Die Informationsmedien von Presse, Radio, Fernsehen und Onlinebereich verzeichneten unter dem Druck krisenhafter Ereignisse im Jahr 2011 mehr Hardnews als im Vorjahr. Gleichzeitig habe der Aktualitätsdruck dazu geführt, dass 2011 weniger Hintergründe vermittelt worden seien. Das ist das zentrale Ergebnis des dritten Jahrbuchs «Qualität der Medien», welches am Freitag vom Zürcher Soziologen Kurt Imhof vorgestellt wurde. Zum dritten Mal hat der fög - Forschungsbereich Öffentlichkeit und Gesellschaft der Universität Zürich - die Versorgung der Schweiz durch Informationsmedien, ihre Qualität, ihre Nutzung und ihre Einnahmen untersucht.
Im Vergleich aller Medientypen sinkt gegenüber dem Vorjahr bei den Abonnementszeitungen der Anteil der einordnenden Berichterstattung am stärksten, haben die Forscher festgestellt. Die Kernkompetenz der Abonnementszeitungen, Kontextwissen zu vermitteln, sei 2011 an Ressourcengrenzen gestossen.
Ein neu implementiertes Qualitätsscoring soll es den Forschern erlauben, die publizistische Qualität der untersuchten 46 Medientitel der Gattungen Presse, Radio, TV und Online zu hierarchisieren. So haben gemäss dieser Analyse 2011 die Informationssendungen des öffentlichen Radios aus der Deutschschweiz die Qualitätsspitze gebildet, am unteren Ende der Qualitätsbandbreite platziert sind die Gratis- und Boulevardzeitungen on- und offline, die Newssites der Abonnementspresse aus der Suisse romande sowie der Privatrundfunk. Dazwischen rangieren die Sonntagszeitungen, die zwei besten Newssites und die Abonnementspresse. Einzelne regionale Abonnementstitel kommen nahe bei den Gratiszeitungen zu liegen.

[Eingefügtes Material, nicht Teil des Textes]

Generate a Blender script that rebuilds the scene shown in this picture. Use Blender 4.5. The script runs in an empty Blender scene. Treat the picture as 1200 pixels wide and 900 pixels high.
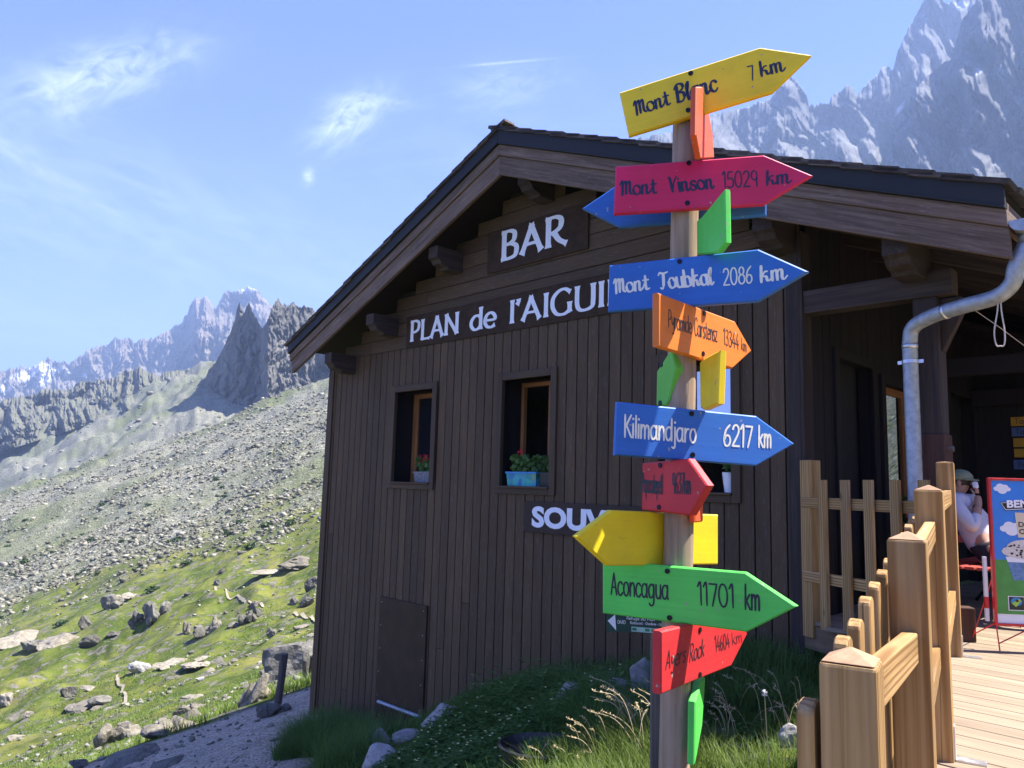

In der Presse und im Rundfunk schrumpft die Abdeckungsquote der Informationsmedien gemäss der Untersuchung weiterhin, das heisst die Auflage- und Nutzungszahlen wachsen nicht parallel zur Bevölkerung oder sind sogar rückläufig. Die Nutzung der Online-Newssites nimmt demgegenüber zu. Die Gratiskultur im Internet und die beschleunigte Newsproduktion sowie die Ertragsunsicherheiten im Onlinewerbemarkt durch die wachsende mobile Nutzung wirken aber hemmend auf die Qualitätsentwicklung, so ein Fazit von Kurt Imhof und seinem Team. Online bleibe zu wenig Zeit und Personal für eine einordnende Berichterstattung. Gleichzeitig führe die Orientierung an Klickraten zu hohen Anteilen an Softnews.
Die langfristigen Nutzungsverschiebungen zwischen den Mediengattungen führen gemäss der Untersuchung dazu, dass die Schweizer Bevölkerung im Jahr 2011 mit niedrigerer publizistischer Qualität versorgt wurde als noch vor zehn Jahren: Die Forscher zeichnen das Bild einer Qualitätspyramide mit einer erodierenden Spitze, einem bröckelnden mittleren Segment und einer wesentlich breiter gewordenen Basis qualitätsniedriger Medien. Mit Blick auf die 46 inhaltlich untersuchten Medien haben demnach in der Deutschschweiz und stärker noch in der Suisse romande qualitätsniedrige Titel in den letzten Jahren an Verbreitung gewonnen.
Die sogenannt «qualitätsniedrigen Titel» vom Typ Boulevard- und Gratiszeitung sowie der ebenfalls «qualitätsniedrige» private Rundfunk erreichen in der französischen Schweiz im Jahr 2011 mit 45 Prozent den anteilmässig grössten Teil der Bevölkerung. In der Deutschschweiz decken Medientitel von «niedriger Qualität» - immer gemäss der Definition der Universität Zürich - 37 Prozent der Bevölkerung ab.
Die Finanzierung für das Jahrbuch wird durch die gemeinnützige Stiftung Öffentlichkeit und Gesellschaft eingebracht. Der Stiftungsrat setzt sich zusammen aus Ständerätin Christine Egerszegi-Obrist, «Tachles»-Chefredaktor Yves Kugelmann, Ex-Bundesratssprecher Oswald Sigg und Kurt Imhof.